To enable the feature customers require assistance from the Customer Success team.

vSAN ESA is only available for greenfield SDDC (today).

VPC Peering for External Storage

This is one of the most exciting news of all. VMware Managed Transit Gateway is not needed anymore to mount NFS datastore in ESXi hosts. For those who are using a single AZ SDDC, a VPC Peering will be sufficient and there will be no additional cost for that connectivity.

Customers will be able to attach an Amazon FSx for NetApp ONTAP file systems directly to their ESXi over a VPC Peering. This works by establishing a peering connection exclusively for the NFS storage traffic between the shadow VPC managed by VMware and the AWS native VPC.

It is important to note the native VPC where the FSX service is going to be provisioned can be in the same AWS Account as the one where the Connected VPC used to deploy the SDDC is.

To create the VPC Peering, customers need to contact their Customer Success Manager or Account representative. Based on the information provided (SDDC ID, ORG ID, AWS ACCOUNT ID) VMware SRE will initiate the VPC peering request from the Shadow VPC to the customer VPC. The customer will. have to connect to the AWS console and accept the request to finish the process.

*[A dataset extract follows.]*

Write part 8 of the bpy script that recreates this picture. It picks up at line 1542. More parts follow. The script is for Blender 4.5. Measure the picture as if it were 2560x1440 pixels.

After the VPC Peering has been established, the NFS mounting is possible over the VMC Console by following the same process involved with a Transit Connect, see my blog post here.

Increased NFS Performance

With the release of M24, the MTU of the VMK0 interface (VMkernel) has been increased to 8500. This is going to increase the performance for the large block throughput by up to 20% when using external NFS datastore like VMware Cloud Flex Storage or FSX for Net App ONTAP.

Conclusion

VMware is constantly adding new features to its VMware Cloud on AWS platform to address the constant needs of our customers for security, performance and cost optimization.

VMware Cloud on AWS M24 release is really providing a bunch of nice features and I hope this will help you to better succeed in your cloud migration project.